Exactly. It’s not just business. I want you to believe we can work together. I think people are intrigued by that.


How has PR changed since you’ve been in the business, and how are you adapting to that?

Social media has transformed everything. I started a social media company three years ago, since I knew that’s where it was going. Magazines are closing, or their editorial departments are getting smaller. There’s more of an online presence. Will the hard paper magazines ever go away? No, I don’t think so. As the daughter of a printer, I like being able to hold magazines in my hand.


What are the biggest challenges for you as a leader in the field?

Staying on top of trends and figuring out how we’re going to differentiate ourselves from other agencies takes a lot of work. We have to offer a client something new and exciting.


So you have to think about your own brand story.

Exactly. Through my relationships, I’ve helped my clients build partnerships that are totally outside of PR. At the end of the day we aren’t only doing PR, we’re helping clients get involved in things that are outside the box. The other day we brought a jewelry line and a fragrance house together, because the jewelry line was interested in making beautiful perfume bottles. Our clients love that we can bring more to the table for them.


What do you like and dislike about social media?

It’s funny. I have a whole separate staff that handles the social media. You know, with Facebook, I always feel like I need to get off it, but the minute I think I’m going to get off, I get a new business opportunity. So I can’t really go off it.


Do you think of your own use as an experiment for how to use social media successfully?

I do, but after awhile, I’m like, why am I doing this? Who cares? But then you find out that people follow you and they say, “It’s pretty cool what you do, I have a friend who’s looking for PR or whatever.” It works. So I can’t really close that door.

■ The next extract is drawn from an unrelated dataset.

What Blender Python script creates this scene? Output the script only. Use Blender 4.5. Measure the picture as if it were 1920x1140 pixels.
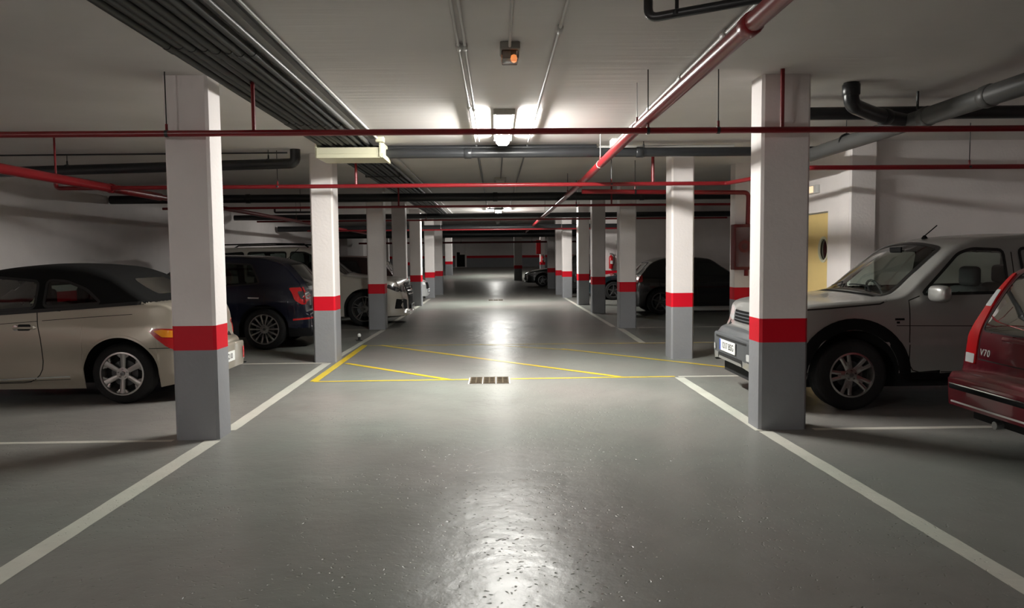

How do you think your acting background has helped what you do now?

I love going in on new business meetings because I believe in my work, and that’s something I got from acting. When I was going on auditions, I learned that you have to believe in your tools, and you really have to believe you’re there for a reason. At new business meetings I love being able to walk in there and say, “This is who we are, this is who I am, and let’s just work together.”


How does having all of this experience and such a rich internal life benefit or shape what you do?

At the end of the day, I’m a hard worker. You have to get experience, and you have to earn that experience. I’m very dedicated, and I hope our clients see that, as well as my girls. At the end of the day, your work is your home and your home is your second home, and these girls are like my family. I come from an Italian background, so I collect family, and they appreciate that.